The 50th anniversary of Alan Shepard’s historic space flight was observed on May 5 — it was a poignant reminder that a mere eight years passed between the first manned American launch, and the Apollo 11 moon landing. After a few brief years of such moon landings, a fickle public quickly grew bored watching on their televisions what was once widely believed to be impossible. And for a public that had become used to watching NASA astronauts accomplish the “impossible,” the routine of shuttle launches to Earth orbit where astronauts delivered satellites and conducted experiments was ignored by most citizens — except for those very rare occasions when something tragic transpired.

Endeavour’s final mission is typical of those undertaken during the years of the shuttle program: the $2 billion Alpha Magnetic Spectrometer (AMS) that the shuttle is delivering to the International Space Station (ISS) will detect cosmic ray particles. However, troubles with the shuttle program — including the tragic loss of the Columbia and its crew in 2003 — raised serious questions whether the AMS would ever fly. According to a Fox News interview with the AMS’s principle investigator, Samuel Ting, the mission scheduled to transport the AMS was actually canceled in 2005, but then restored to the flight schedule in the first days of the Obama administration; ostensibly, the scientific significance of the AMS research was deemed too significant to simply cancel.

Some Conservatives and many Libertarians have opposed the existence of a government-run space program because there is no mention of NASA in the Constitution — just like the Air Force, neither NASA nor its predecessor, the National Advisory Committee for Aeronautics (which was established in 1915), are specifically enumerated in the articles of the U.S. Constitution. But one may be certain that Barack Hussein Obama’s actions to curtail plans to return to the moon and send humans to Mars was not based in a sudden — and isolated —conversion to constitutional principles or sound financial policies. Certainly Obama has done nothing to reduce the funding of the space agency: the annual budget is projected to remain around $18.7 billion a year through 2016, despite essentially zeroing out the space shuttle portion of the NASA budget (which accounts for $1.6 billion of the 2011 budget).

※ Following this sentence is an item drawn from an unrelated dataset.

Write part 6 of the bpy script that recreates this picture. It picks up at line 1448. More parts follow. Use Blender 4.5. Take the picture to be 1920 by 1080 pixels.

American astronauts will continue to fly to the ISS, but they will be using Russian Soyuz craft for the immediate future. As noted in an article for InterSpaceNews.com: “After the Space Shuttle retires in a few months, NASA will be totally dependent on the Russian Soyuz to ferry astronauts to and from the International Space Station (ISS) at a cost of more than $753 million a year — about $63 million per seat.” The current plan is that NASA will eventually buy seats on private American launches to orbit; for example, NASA awarded $75 million toward development of SpaceX’s Dragon spacecraft. According to SpaceX CEO Elon Musk, the expected cost per seat to the ISS would drop to $20 million.

However, what is far more important for the future of human space exploration, the decreasing cost of space flight makes it more accessible to corporations and other private interests. As Mars Society President Robert Zubrin wrote for the May 14 Wall Street Journal, summarizing a plan which would allow for a manned trip to Mars as early as 2016, “There is nothing in this plan that is beyond our current level of technology. Nor would the costs be excessive. Falcon-9 Heavy launches are priced at about $100 million each, and Dragons are even cheaper. Adopting such an approach, we could send expeditions to Mars at half the mission cost currently required to launch a Space Shuttle flight.”

Recent presidential administrations have demonstrated that the future of manned space flight rests with such private initiatives. Expanding the horizons of human exploration is too important to be left in the hands of government bureaucracies focused primarily on their self-preservation.